В России началось снижение культуры, а потом и сдача ее на слом при Сталине, вместе с отчуждением от остальной Европы, достигшим размеров, невиданных в послепетровские времена. Россия отходила от Запада. Нынешнее молодое поколение знает, что это значило. Самобытности она этим не приобретала. Наоборот, чем дальше отходила, тем становилась меньше похожей на себя.

* * *

«Всякая революция влечет за собой временное одичание», писал в свое время Фридрих Шлегель. Одичание это длилось у нас исключительно долго, но вот уже лет десять как наметился выход из него, как обозначился просвет, который то быстрей, то медленней, но все же расширяется с каждым годом. Молодое поколение новой интеллигенции в лучшей своей части к этому просвету устремлено; оно правит свой путь по двум звездам, мысленно различимым, но на деле слившимся в одну; можно звать эту звезду «Европа», можно звать ее «Россия» — большой разницы при этом не получится. Именно в стране, которая была бы Европой, будучи вместе с тем Россией, этим русским молодым людям и хотелось бы отныне жить. Глядят ли они на Запад, вспоминают ли о том, о чем так долго воспрещалось вспоминать — они ищут одного: утраченной родины, не телесной, но духовной.

Родина — это не территория плюс народонаселение, и даже не просто семья и родной дом. Кошки привыкают к дому, собаки к людям, и привязанности человека, вырастающие из этих животных привязанностей, святы, нужны и неотъемлемы от его человеческого естества. Но все же родину любит он не одной собачьей или кошачьей любовью. Облик ее, живущий в его душе, к одним ощущениям не сводим, так что способен и вовсе обойтись без запаха березового листа и вкуса гречневой каши. Россия — это духовное, умопостигаемое целое, меняющееся во времени, да и окрашенное для каждого слегка по-иному, но все же очерченное с достаточной ясностью и пребывающее не в прошлом только, но и в связи будущего с прошлым. Одичание исказило образ России именно тем, что затемнило и ослабило эту связь. Усилия нового поколения как раз направлены — ясно ли или смутно оно это сознает — к восстановлению этой связи.

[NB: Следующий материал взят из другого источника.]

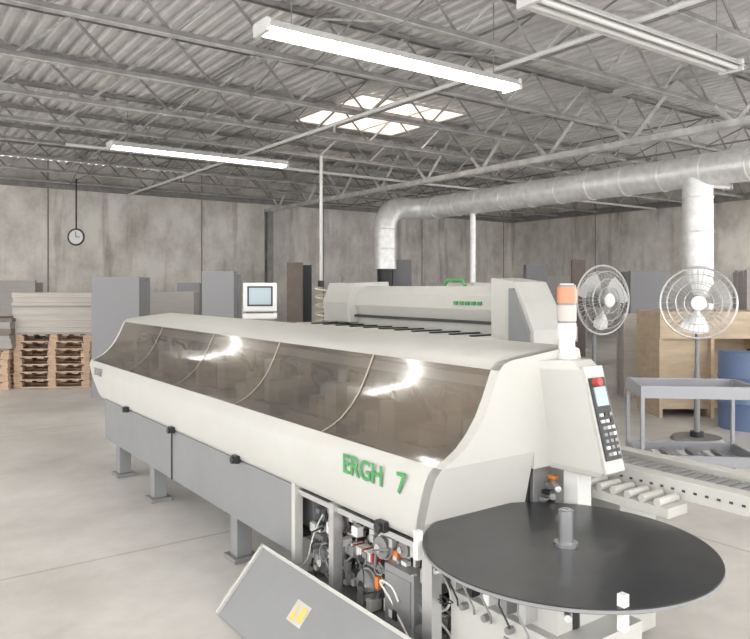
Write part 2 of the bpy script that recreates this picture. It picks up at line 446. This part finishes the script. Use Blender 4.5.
tbox(.03,L-.03,va+.012,vb-.012,.012,.02,DARK)
tbox(.07,.15,va+.025,vb-.025,.02,.025,SCREEN)
for i in range(7):
    for j in range(3):
        mm=[WHITE2,GREYP,MIDG,WHITE2,GREYP,BLACK,MIDG,WHITE2][(i*3+j*5)%8]
        tbox(.18+i*.027,.193+i*.027,va+.025+j*.03,va+.043+j*.03,.02,.028,mm)
o.cyl(tp(.05,va+.04,.02),tp(.05,va+.04,.05),.018,RED,n=14)
o.done('control_panel', root)
# beacon
o = MB(); bx,by = V(.757),U(-.112)
o.cyl((bx,by,1.33),(bx,by,1.36),.045,WHITE2); o.cyl((bx,by,1.36),(bx,by,1.57),.036,WHITE2)
for k,(mm) in enumerate((WHITE2,mat('clear_lens',(0.5,0.46,0.42),.3),mat('amber_lens',(0.6,0.24,0.13),.3))):
    o.cyl((bx,by,1.42+k*.08),(bx,by,1.49+k*.08),.042,mm)
    o.cyl((bx,by,1.49+k*.08),(bx,by,1.50+k*.08),.039,GREYP)
o.cyl((bx,by,1.655),(bx,by,1.665),.03,WHITE2)
o.done('signal_beacon', root)
# coil table
o = MB(); cx,cy,zc = V(.259),U(-.515),.73
def disc(c,R,z0,z1,m,n=96):
    o.loft([[ (c[0]+R*math.cos(i*2*math.pi/n), c[1]+R*math.sin(i*2*math.pi/n), z) for i in range(n)] for z in (z0,z1)], m)
disc((cx,cy),.51,zc-.016,zc,DISC)
disc((cx,cy),.512,zc-.014,zc-.004,GREYP)
o.cyl((cx,cy,zc),(cx,cy,zc+.012),.042,HUB); o.cyl((cx,cy,zc),(cx,cy,zc+.125),.027,HUB,n=28)
o.cyl((cx,cy,zc+.125),(cx,cy,zc+.13),.018,GREYP)
o.cyl((cx,cy,.3),(cx,cy,zc-.016),.05,BLACK)
for ang in (-140,-62,62,160):
    a=math.radians(ang); ex,ey=cx+.5*math.cos(a),cy+.5*math.sin(a)
    o.cyl((cx,cy,zc-.04),(ex,ey,zc-.04),.012,ALU,n=8)
for px,py in ((418,540),(623,606)):
    h=H-(zc); Y=F*h/(py-287); p=pt(px,Y)
    o.box(p[0]-.012,p[0]+.012,p[1]-.012,p[1]+.012,zc-.07,zc+.035,WHITE2)
o.done('coil_table', root)
o = MB()
o.box(V(.12),V(.5),U(-.66),U(-.06),.0,.45,WHITE)
o.box(V(.16),V(.46),U(-.56),U(-.1),.45,.6,WHITE)
o.box(V(.115),V(.12),U(-.6),U(-.35),.1,.38,GREYP)
o.box(V(.10),V(.13),U(-.5),U(-.06),.56,.66,WHITE)
for k in range(3): o.cyl((V(.09),U(-.15-k*.12),.42),(V(.12),U(-.15-k*.12),.42),.014,MIDG,n=10)
for k in range(5):
    u=-.08-k*.09; o.tube([(V(.1),U(u),.6),(V(.06),U(u-.03),.52),(V(.08),U(u-.06),.45),(V(.12),U(u-.02),.4)],.004,[BLACK,GREYP,GREYP][k%3],n=6)
    o.box(V(.1),V(.16),U(u-.03),U(u),.47,.54,[ALU,BLACK,WHITE2,MIDG][k%4])
o.done('coil_table_pedestal', root)
# infeed conveyor
o = MB()
o.box(V(1.0),V(1.08),U(-.95),U(.6),.76,.84,WHITE)
o.box(V(1.3),V(1.38),U(-.95),U(.6),.76,.84,WHITE)
o.box(V(1.08),V(1.3),U(-.95),U(.6),.77,.80,MIDG)
for k in range(30):
    y=U(-.93+k*.05); o.box(V(1.12),V(1.26),y,y+.035,.80,.825,GREYP if k%2 else MIDG)
    o.box(V(.995),V(1.0),y,y+.015,.795,.805,DARK)
o.box(V(.84),V(.98),U(-.55),U(.2),.72,.76,WHITE)
for k in range(9): o.cyl((V(.84),U(-.5+k*.07),.775),(V(.98),U(-.5+k*.07),.775),.018,WHITE,n=10)
o.box(V(1.02),V(1.3),U(-.2),U(.3),.03,.76,WHITE); o.box(V(1.15),V(1.22),U(-.88),U(-.8),.0,.77,GREYP)
o.done('infeed_conveyor', root, bevel=.004)
def lettering(name, txt, size, v, u, z, m):
    cu = bpy.data.curves.new(name,'FONT'); cu.body=txt; cu.size=size; cu.extrude=.001; cu.offset=.0025
    cu.materials.append(m); t = bpy.data.objects.new(name,cu); S.collection.objects.link(t)
    t.matrix_world = Matrix.Translation((V(v),U(u),z)) @ Matrix(((0,0,-1,0),(-1,0,0,0),(0,1,0,0),(0,0,0,1)))
    t.parent = root
lettering('lettering','ERGH',.12,-.009,.53,.815,GREEN)
lettering('lettering_number','7',.12,-.009,.13,.815,GREEN)
lettering('lettering_small','EDGE',.09,-.009,4.75,.84,GREYP)

# removed cover leaning
o = MB()
def cov(u,t,off):
    v=-.32+t*.26; z=.005+t*.29
    return (V(v)-off*.75, U(u), z+off*.65)
def cbox(u0,u1,t0,t1,h0,h1,m):
    o.loft([[cov(u1,t0,h0),cov(u0,t0,h0),cov(u0,t1,h0),cov(u1,t1,h0)],[cov(u1,t0,h1),cov(u0,t0,h1),cov(u0,t1,h1),cov(u1,t1,h1)]],m)
cbox(-.12,1.18,0,1,0,.015,GREYP)
cbox(1.165,1.185,0,1,0,.03,WHITE)
cbox(-.12,1.18,.96,1,0,.03,WHITE)
cbox(.56,.68,.45,.70,.016,.018,WHITE)
o.poly([cov(.67,.47,.02),cov(.625,.47,.02),cov(.65,.67,.02)],YEL); o.poly([cov(.615,.49,.02),cov(.57,.49,.02),cov(.57,.66,.02),cov(.615,.66,.02)],YEL)
o.done('machine_cover_panel')

# ---------------------------------------------------------------- second machine (beam saw)
o = MB()
bx = 5.5
prof = [(bx-.3,1.30),(bx-.34,1.42),(bx-.30,1.56),(bx-.17,1.66),(bx+.3,1.66),(bx+.35,1.30)]
o.prism_y(prof,5.0,8.35,WHITE)
for k in range(5): o.box(bx-.345,bx-.325,5.3+k*.09,5.36+k*.09,1.46,1.50,GREEN)
o.box(bx-.345,bx-.3,5.0,8.35,1.27,1.30,DARK)
o.box(bx-.28,bx+.3,4.9,8.35,1.1,1.27,WHITE)
o.prism_y([(bx-.75,1.0),(bx-.75,1.10),(bx-.70,1.17),(bx-.28,1.17),(bx-.28,1.0)],4.9,8.5,WHITE)
o.box(bx-.76,bx-.75,4.9,8.5,1.02,1.05,BLACK)
o.box(bx-.6,bx+.6,5.0,8.4,.05,1.0,GREYP)
for k in range(11): o.box(bx-.70,bx-.3,5.05+k*.3,5.1+k*.3,1.17,1.185,BLACK)
pr = [(4.5,.95),(4.5,1.25),(4.62,1.5),(4.74,1.70),(5.05,1.74),(5.05,.95)]
o.prism_x(pr,bx-.45,bx+.0,WHITE)
o.prism_x([(4.54,1.0),(4.54,1.24),(4.66,1.48),(4.74,1.64),(4.80,1.64),(4.80,1.0)],bx-.47,bx-.45,GREYP)
o.box(bx-.4,bx-.02,4.55,5.0,.0,.95,GREYP)
o.box(bx+.0,bx+.4,4.75,5.1,.0,1.3,WHITE)
o.prism_y([(bx-.42,1.2),(bx-.45,1.45),(bx-.35,1.70),(bx+.2,1.72),(bx+.3,1.2)],7.6,8.2,WHITE)
o.tube([(bx,5.9,1.66),(bx,5.95,1.72),(bx,6.2,1.73),(bx,6.25,1.66)],.02,GREEN,n=8)
o.done('panel_saw', bevel=.015)
o = MB()
o.box(7.4,9.6,7.6,9.6,.75,1.0,WHITE); o.box(7.6,9.4,7.8,9.4,.05,.75,GREYP)
o.prism_y([(7.3,1.0),(7.3,1.5),(7.55,1.72),(8.1,1.72),(8.2,1.0)],7.9,8.5,WHITE)
o.box(7.28,7.3,8.0,8.4,1.2,1.45,GREYP)
o.done('sanding_machine', bevel=.02)

o = MB()
o.box(-.2,.2,-.03,.22,1.36,1.70,WHITE2); o.box(-.15,.15,-.035,-.03,1.42,1.66,DARK); o.box(-.13,.13,-.038,-.035,1.44,1.64,SCREEN)
o.box(-.2,.2,-.22,-.03,1.28,1.34,WHITE2); o.box(-.16,.16,-.2,-.05,1.34,1.35,DARK)
o.box(-.16,.16,0,.3,.05,1.36,WHITE); o.box(-.22,.22,-.06,.36,0,.05,GREYP)
p = pt(260,8.6); o.done('control_console',bevel=.01,loc=(p[0],p[1],0),rotz=-YAW+.15)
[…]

Связь требуется восстановить, как это все, по-видимому; и чувствуют, прежде всего с самым недавним прошлым, с двадцатыми годами, когда мысль и воображение не совсем еще были вытравлены у нас, хоть и притеснялись все усердней с каждым годом, а затем и с дореволюционным началом века, положившим конец провинциализму предшествовавших лет. Восстановление преемственности невозможно без пересмотра тех нелепых оценок, которыми так долго заграждался путь к этому близкому нашему прошлому, без тщательного ознакомления с тем, что было им сделано, как и с тем, что было сделано в русском Зарубежье, по мере сил продолжавшим его. Запрет нынче снят лишь с очень малой доли этого наследства, но раскрепощение памяти, хоть и робко, все же началось. Смысл его, всякий это понимает, не в возврате к тому, что было. Преемственность не состоит в повторении пройденного. Искать надо в прошлом не образцов для подражания и не мыслей, с которыми заранее согласен, а «пищи для ума», и тут, в нашем и недавнем, легче ее будет найти, чем где бы то ни было. Через это близкое ведет путь и к пониманию более далекого. Преемственность восстановима только в выборе, в борьбе, только путем усвоения одного и отбрасывания другого. Нельзя утвердить ее, продлить, передать будущему, не прибавив к старому ничего нового. Но чтобы прибавить, надо знать, к чему прибавлять. Россия должна заново осознать себя Европой и Россией, стать Европой и Россией. Это и будет для всех русских, где бы они ни жили, где бы ни умерли они, возвращением на родину.